• [What is required]:
Reproduce exactly, with no pictures, each line from the opening of the material down through the line containing "return V, polys, segs".

• [Recorded information]:
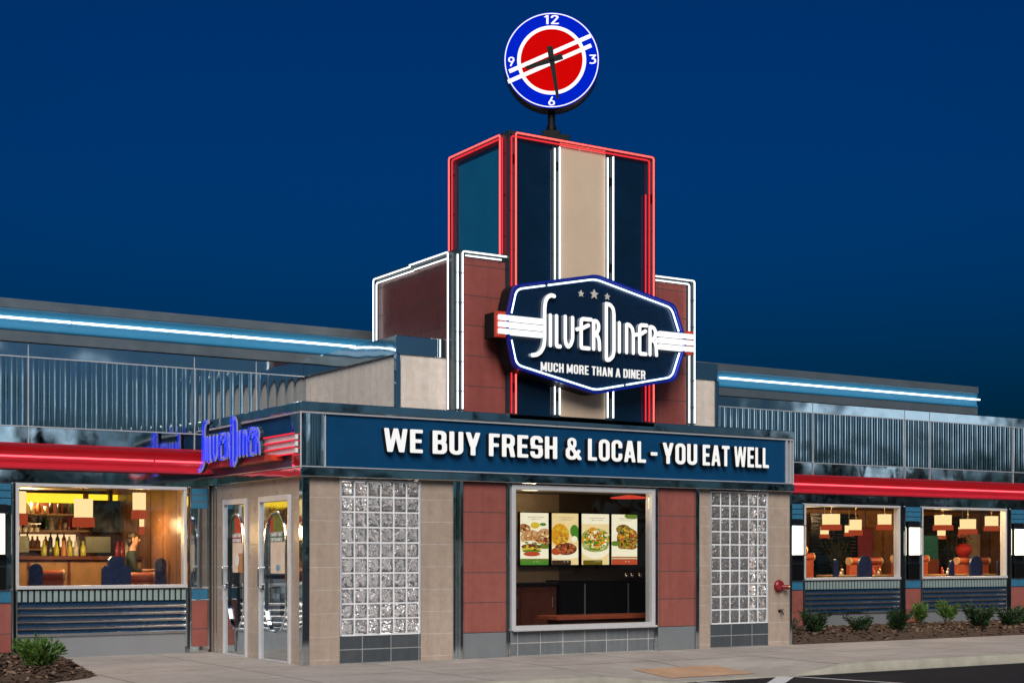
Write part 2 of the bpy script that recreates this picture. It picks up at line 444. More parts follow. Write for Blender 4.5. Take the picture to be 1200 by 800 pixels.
def d_pgon(X, Y, pts):
    """signed distance to a simple polygon"""
    d = np.full(X.shape, 1e9); ins = np.zeros(X.shape, bool); n = len(pts)
    for i in range(n):
        ax, ay = pts[i]; bx, by = pts[(i + 1) % n]
        dx, dy = bx - ax, by - ay; L = dx * dx + dy * dy + 1e-12
        t = np.clip(((X - ax) * dx + (Y - ay) * dy) / L, 0, 1)
        d = np.minimum(d, np.hypot(X - ax - t * dx, Y - ay - t * dy))
        c = (ay > Y) != (by > Y)
        with np.errstate(divide='ignore', invalid='ignore'):
            xi = ax + (Y - ay) / (by - ay if abs(by - ay) > 1e-12 else 1e-12) * dx
        ins ^= c & (X < xi)
    return np.where(ins, -d, d)
def union(*a):
    r = a[0]
    for b in a[1:]: r = np.minimum(r, b)
    return r

def contour(fn, x0, x1, y0, y1, h):
    nx = max(3, int(math.ceil((x1 - x0) / h))) + 1; ny = max(3, int(math.ceil((y1 - y0) / h))) + 1
    xs = np.linspace(x0, x1, nx); ys = np.linspace(y0, y1, ny)
    X, Y = np.meshgrid(xs, ys); F = fn(X, Y) + 1e-7
    V = []; key = {}; polys = []; segs = []
    def vid(k, p):
        if k not in key: key[k] = len(V); V.append(p)
        return key[k]
    ins = F < 0
    for j in range(ny - 1):
        for i in range(nx - 1):
            q = ((i, j), (i + 1, j), (i + 1, j + 1), (i, j + 1))
            st = [ins[b, a] for a, b in q]
            if not any(st): continue
            pl = []; cr = []
            for k in range(4):
                a, b = q[k], q[(k + 1) % 4]
                if st[k]: pl.append(vid(a, (xs[a[0]], ys[a[1]])))
                if st[k] != st[(k + 1) % 4]:
                    fa, fb = F[a[1], a[0]], F[b[1], b[0]]; t = fa / (fa - fb)
                    e = (min(a, b), max(a, b))
                    v = vid(e, (xs[a[0]] * (1 - t) + xs[b[0]] * t, ys[a[1]] * (1 - t) + ys[b[1]] * t))
                    if pl and pl[-1] != v or not pl: pl.append(v)
                    cr.append((v, st[k]))
            for k in range(len(cr)):
                if cr[k][1]: segs.append((cr[k][0], cr[(k + 1) % len(cr)][0]))
            if len(set(pl)) >= 3: polys.append(tuple(pl))
    return V, polys, segs

def shape(mb, fn, bounds, h, place, depth0, depth1, mi=0, mi_side=1, back=False):
    """front face at depth1, sides down to depth0; place(u,v,d)->3D"""
    V, polys, segs = contour(fn, *bounds, h)
    n = len(V)
    front = [place(u, v, depth1) for u, v in V]; bk = [place(u, v, depth0) for u, v in V]
    b = len(mb.v); mb.v += front + bk
    for p in polys: mb.f.append(tuple(b + i for i in p)); mb.mi.append(mi); mb.sm.append(False)
    if back:
        for p in polys: mb.f.append(tuple(b + n + i for i in reversed(p))); mb.mi.append(mi_side); mb.sm.append(False)
    for a, c in segs: mb.f.append((b + a, b + c, b + n + c, b + n + a)); mb.mi.append(mi_side); mb.sm.append(False)

W_, S_, T_ = .50, .175, .155
def glyph(ch):
    """returns (width, distance function) of a bold condensed capital, height 1"""
    W, s, t = W_, S_, T_
    B = d_box
    g = {
     'O': (W, lambda X, Y: d_ring(X, Y, 0, W, 0, 1, .22, s, t)),
     'C': (W, lambda X, Y: np.maximum(d_ring(X, Y, 0, W, 0, 1, .22, s, t), -B(X, Y, .25, 1, .38, .63))),
     'U': (W, lambda X, Y: np.maximum(d_ring(X, Y, 0, W, 0, 1.7, .22, s, t), Y - 1)),
     'D': (W, lambda X, Y: np.maximum(union(d_rr(X, Y, -.3, W, 0, 1, .24), B(X, Y, 0, .2, 0, 1)), np.maximum(-X, -d_rr(X, Y, -.2, W - s, t, 1 - t, .1)) ) if False else
            union(np.maximum(d_ring(X, Y, -.4, W, 0, 1, .24, s, t), -X), B(X, Y, 0, s, 0, 1))),
     'E': (.43, lambda X, Y: union(B(X, Y, 0, s, 0, 1), B(X, Y, 0, .43, 0, t), B(X, Y, 0, .43, 1 - t, 1), B(X, Y, 0, .39, .43, .43 + t))),
     'F': (.42, lambda X, Y: union(B(X, Y, 0, s, 0, 1), B(X, Y, 0, .42, 1 - t, 1), B(X, Y, 0, .38, .42, .42 + t))),
     'L': (.41, lambda X, Y: union(B(X, Y, 0, s, 0, 1), B(X, Y, 0, .41, 0, t))),
     'I': (s, lambda X, Y: B(X, Y, 0, s, 0, 1)),
     'H': (W, lambda X, Y: union(B(X, Y, 0, s, 0, 1), B(X, Y, W - s, W, 0, 1), B(X, Y, 0, W, .43, .43 + t))),
     'T': (.46, lambda X, Y: union(B(X, Y, .23 - s / 2, .23 + s / 2, 0, 1), B(X, Y, 0, .46, 1 - t, 1))),
     'N': (.52, lambda X, Y: union(B(X, Y, 0, .16, 0, 1), B(X, Y, .36, .52, 0, 1), d_slant(X, Y, .42, .10, .19))),
     'M': (.64, lambda X, Y: union(B(X, Y, 0, .16, 0, 1), B(X, Y, .48, .64, 0, 1), d_slant(X, Y, .32, .09, .15, .12, 1), d_slant(X, Y, .32, .55, .15, .12, 1))),
     'W': (.78, lambda X, Y: union(d_slant(X, Y, .19, .08, .16), d_slant(X, Y, .21, .39, .15), d_slant(X, Y, .57, .39, .15), d_slant(X, Y, .59, .70, .16))),
     'A': (.54, lambda X, Y: union(d_slant(X, Y, .085, .25, .17), d_slant(X, Y, .455, .29, .17), B(X, Y, .13, .41, .20, .33))),
     'Y': (.54, lambda X, Y: union(B(X, Y, .27 - s / 2, .27 + s / 2, 0, .46), d_slant(X, Y, .25, .09, .18, .38, 1), d_slant(X, Y, .29, .45, .18, .38, 1))),
     'R': (.52, lambda X, Y: union(B(X, Y, 0, s, 0, 1), np.maximum(d_ring(X, Y, -.4, W, .42, 1, .2, s, t), -X), d_slant(X, Y, .43, .34, .18, 0, .5))),
     'B': (.51, lambda X, Y: union(B(X, Y, 0, s, 0, 1), np.maximum(d_ring(X, Y, -.4, .49, .44, 1, .18, s, t), -X), np.maximum(d_ring(X, Y, -.4, .51, 0, .58, .2, s, t), -X))),
     'S': (W, lambda X, Y: union(np.maximum(d_ring(X, Y, 0, W, .425, 1, .2, s, t), -B(X, Y, .25, 1, .425 + t, .70)),
                                 np.maximum(d_ring(X, Y, 0, W, 0, .575, .2, s, t), -B(X, Y, -1, .25, .30, .575 - t)))),
     '-': (.30, lambda X, Y: B(X, Y, .02, .28, .36, .52)),
     '&': (.62, lambda X, Y: union(d_ring(X, Y, .07, .43, .50, 1, .18, .13, .13), np.maximum(d_ring(X, Y, 0, .48, 0, .60, .22, .16, .15), -B(X, Y, .36, 1, .30, .7)),
                                   np.maximum(d_poly(X, Y, [(.16, .66), (.56, .06)], .16), -Y), d_poly(X, Y, [(.42, .20), (.53, .40)], .14))),
     '1': (.30, lambda X, Y: union(B(X, Y, .13, .27, 0, 1), d_slant(X, Y, .04, .18, .12, .76, .98))),
     '2': (.52, lambda X, Y: union(d_poly(X, Y, [(.08, .74), (.10, .85), (.18, .92), (.30, .93), (.40, .86), (.42, .74), (.36, .60), (.10, .10)], .13), B(X, Y, .03, .50, 0, .13))),
     '3': (.46, lambda X, Y: union(d_poly(X, Y, [(.05, .93), (.40, .93), (.20, .60)], .13), d_poly(X, Y, [(.20, .58), (.34, .54), (.40, .40), (.40, .24), (.32, .10), (.18, .06), (.05, .10)], .13))),
     '6': (.50, lambda X, Y: union(d_ring(X, Y, 0, .50, 0, .60, .25, .13, .13), d_poly(X, Y, [(.09, .38), (.30, .95)], .13))),
     '9': (.50, lambda X, Y: union(d_ring(X, Y, 0, .50, .40, 1, .25, .13, .13), d_poly(X, Y, [(.41, .62), (.20, .05)], .13))),
    }
    return g[ch]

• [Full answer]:
Write part 2 of the bpy script that recreates this picture. It picks up at line 444. More parts follow. Write for Blender 4.5. Take the picture to be 1200 by 800 pixels.
def d_pgon(X, Y, pts):
    """signed distance to a simple polygon"""
    d = np.full(X.shape, 1e9); ins = np.zeros(X.shape, bool); n = len(pts)
    for i in range(n):
        ax, ay = pts[i]; bx, by = pts[(i + 1) % n]
        dx, dy = bx - ax, by - ay; L = dx * dx + dy * dy + 1e-12
        t = np.clip(((X - ax) * dx + (Y - ay) * dy) / L, 0, 1)
        d = np.minimum(d, np.hypot(X - ax - t * dx, Y - ay - t * dy))
        c = (ay > Y) != (by > Y)
        with np.errstate(divide='ignore', invalid='ignore'):
            xi = ax + (Y - ay) / (by - ay if abs(by - ay) > 1e-12 else 1e-12) * dx
        ins ^= c & (X < xi)
    return np.where(ins, -d, d)
def union(*a):
    r = a[0]
    for b in a[1:]: r = np.minimum(r, b)
    return r

def contour(fn, x0, x1, y0, y1, h):
    nx = max(3, int(math.ceil((x1 - x0) / h))) + 1; ny = max(3, int(math.ceil((y1 - y0) / h))) + 1
    xs = np.linspace(x0, x1, nx); ys = np.linspace(y0, y1, ny)
    X, Y = np.meshgrid(xs, ys); F = fn(X, Y) + 1e-7
    V = []; key = {}; polys = []; segs = []
    def vid(k, p):
        if k not in key: key[k] = len(V); V.append(p)
        return key[k]
    ins = F < 0
    for j in range(ny - 1):
        for i in range(nx - 1):
            q = ((i, j), (i + 1, j), (i + 1, j + 1), (i, j + 1))
            st = [ins[b, a] for a, b in q]
            if not any(st): continue
            pl = []; cr = []
            for k in range(4):
                a, b = q[k], q[(k + 1) % 4]
                if st[k]: pl.append(vid(a, (xs[a[0]], ys[a[1]])))
                if st[k] != st[(k + 1) % 4]:
                    fa, fb = F[a[1], a[0]], F[b[1], b[0]]; t = fa / (fa - fb)
                    e = (min(a, b), max(a, b))
                    v = vid(e, (xs[a[0]] * (1 - t) + xs[b[0]] * t, ys[a[1]] * (1 - t) + ys[b[1]] * t))
                    if pl and pl[-1] != v or not pl: pl.append(v)
                    cr.append((v, st[k]))
            for k in range(len(cr)):
                if cr[k][1]: segs.append((cr[k][0], cr[(k + 1) % len(cr)][0]))
            if len(set(pl)) >= 3: polys.append(tuple(pl))
    return V, polys, segs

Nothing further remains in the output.